Desconstrução de uma visão simplista
É simplista a visão de que mulheres procuravam a vida religiosa no claustro por buscarem uma perfeição religiosa. A complexidade é maior. (1) Existem histórias de fugas, (2) muitas entravam no convento ainda crianças de forma que não tinham outras experiências ou visões de vida para além daquela do convento, (3) colocar uma filha para virar freira era um jogo de interesses tal como o casamento arranjado, (4) algumas mulheres se apropriavam dos esteriótipos negativos aplicados à elas e os usavam a seu favor, para se fazerem reconhecidas na Igreja (é o caso de Santa Teresa). Ou seja, acreditar unicamente numa vocação religiosa dessas mulheres e ainda, numa vontade própria, além de desconsiderar a complexidade das relações sociais e abraçar um esteriótipo de gênero, coloca essas mulheres numa posição de passividade o que retira delas o caráter de também agentes da história.

No período moderno, o estado considerado perfeito para a mulher era o eclesiástico. A mulher freira e a mulher casada eram respeitadas na sociedade. Assim, se tornar freira era mais uma decisão familiar para reconhecimento social do que uma vocação religiosa que a mulher demonstrasse ou desejasse. Após o Concílio de Trento, a Igreja passa a exigir que a mulher só entre para os conventos por vocação religiosa. Para isso, elas assinavam um termo alegando que estavam lá por vontade própria. Logicamente, isto não impedia que a mulher fosse forçada pela família a assinar.

Leitura: 
- KESSEL, E. "Virgens e mães entre o céu e a terra".
- LAVEN, M. "Virgens de Veneza".
- WEBER, A. "Retórica da feminilidade".

Santas ou bruxas?
As narrativas hagiográficas exploram muito essa questão de vocação. Em diferentes narrativas tem-se elementos semelhantes que descrevem a vida dessas santas, como experiências de visões ou milagres já na infância (predestinação) e a descrição do corpo com faces rosadas após a morte (superação da condição humana de mortal). Fato relevante é que nas narrativas sobre os homens o testemunho de fé se sobrepõe à questão da castidade, enquanto a santidade de mulheres aparece associada à sua virgindade.

A narrativa de vida das santas tinha uma função de servir de estímulo e exemplo para outras freiras, para que se pautem naquele modo de vida*. As experiências místicas em vida são semelhantes: as experiências de visões, o martírio ao corpo**. Era comum que fiéis, inclusive da elite e mesmo da realeza recorressem à Igreja institucional, mas não obtendo resultados, buscassem pelo serviços de feitiçaria.

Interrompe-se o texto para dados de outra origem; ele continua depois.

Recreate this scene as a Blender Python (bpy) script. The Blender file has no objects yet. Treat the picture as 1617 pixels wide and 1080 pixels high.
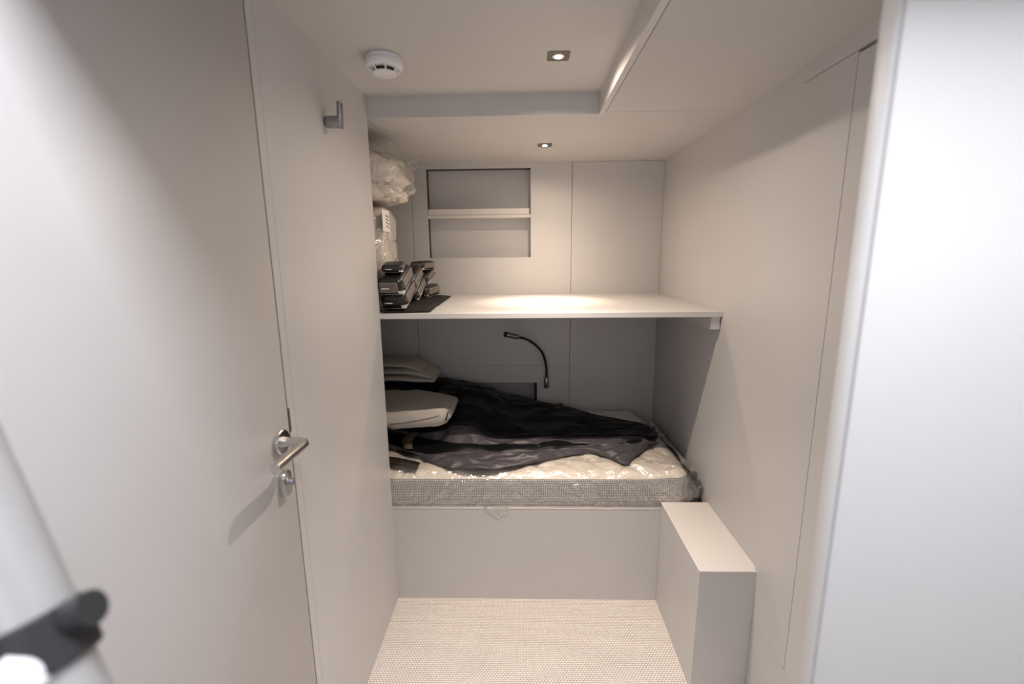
import bpy, bmesh, math, random
from mathutils import Vector, Matrix, noise
random.seed(7)
sc = bpy.context.scene
C = sc.collection
PI = math.pi

# ------------------------------------------------------------------ camera
cam_d = bpy.data.cameras.new('camera'); cam = bpy.data.objects.new('camera', cam_d); C.objects.link(cam)
cam_d.sensor_width = 36.0; cam_d.lens = 16.01; cam_d.clip_start = 0.02
ax = Vector((0.99966464, 0.0239955, -0.00973773)); ay = Vector((0.00501518, 0.18952039, 0.98186398)); az = -Vector((-0.02540581, 0.98158354, -0.18933649))
cam.matrix_world = Matrix(((ax.x, ay.x, az.x, 0.0), (ax.y, ay.y, az.y, 0.0), (ax.z, ay.z, az.z, 1.5), (0, 0, 0, 1)))
cam_d.dof.use_dof = True; cam_d.dof.focus_distance = 1.9; cam_d.dof.aperture_fstop = 2.0
sc.camera = cam

# ------------------------------------------------------------------ world, exposure
w = bpy.data.worlds.new('world'); sc.world = w; w.use_nodes = True
w.node_tree.nodes['Background'].inputs[0].default_value = (0.75, 0.85, 1.0, 1)
w.node_tree.nodes['Background'].inputs[1].default_value = 0.3
sc.view_settings.view_transform = 'Standard'; sc.view_settings.look = 'None'
sc.view_settings.gamma = 1; sc.view_settings.use_curve_mapping = False
sc.view_settings.exposure = 0.12

DAY_W, DAY_COL = 32.0, (0.91, 0.925, 1.0)
LAMP_COL_NEAR, LAMP_COL_FAR = (1.0, 0.835, 0.70), (1.0, 0.79, 0.60)
BEAMS_NEAR = (('downlight_spill', 166, 16.0, .55), ('downlight_flood', 120, 34.0, .9), ('downlight_beam', 72, 62.0, 1.0))
BEAMS_FAR = (('downlight_spill', 166, 6.5, .55), ('downlight_flood', 118, 20.0, .9), ('downlight_beam', 60, 44.0, 1.0))

# daylight falling through the deck hatch over the entrance, behind the camera
def area(name, loc, size, power, col, rot=(0, 0, 0)):
    l = bpy.data.lights.new(name, 'AREA'); l.shape = 'RECTANGLE'; l.size, l.size_y = size; l.energy = power; l.color = col
    o = bpy.data.objects.new(name, l); C.objects.link(o); o.location = loc; o.rotation_euler = rot
    return o
area('hatch_daylight', (0.05, 0.07, 2.60), (0.8, 0.30), DAY_W, DAY_COL)
area('passage_fill_light', (0.2, -1.56, 1.55), (1.0, 0.8), 4.5, DAY_COL, (PI / 2, 0, 0))  # unseen soft light added to brighten the near partition; no window is built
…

O que se vê que caracteriza mulheres com práticas e experiências semelhantes em santas ou bruxas era a sua classe social; sobretudo mulheres pobres eram condenadas como bruxas pela Inquisição, enquanto semelhantes experiências podiam colocar mulheres da elite na categoria de santas. Características de uma bruxa: mulher e pobre.

*Lembrando que na época, a maioria dos fiéis era analfabeta e a mulher no claustro lia e escrevia, o que já a colocava um patamar acima das demais.

**O martírio ao corpo vinha da vivência de castigos que se aproximavam da Paixão de Cristo (como os açoites). Autoflagelo, jejuns prolongados, alimentar-se apenas de alimentos podres, enfim, tudo o que castigava o corpo fazia bem ao espírito. Da mesma forma, o que favorecia ou agradava ao corpo fazia mal ao espírito. Como dito, com o corpo maltratado e as experiências relatadas de visões, muitas vezes a linha tênue que separava a mulher possuída pelo demônio e queimada na fogueira da santa estava em sua origem social.

Leitura: 
- ALGRANTI, L. "Conventos e recolhimentos".
- KESSEL, E. "Virgens e mães entre o céu e a terra".
- KING, M. "A mulher no Renascimento".
- SÁNCHEZ LORA, J. "Mujeres, conventos y formas de la religiosidad barroca".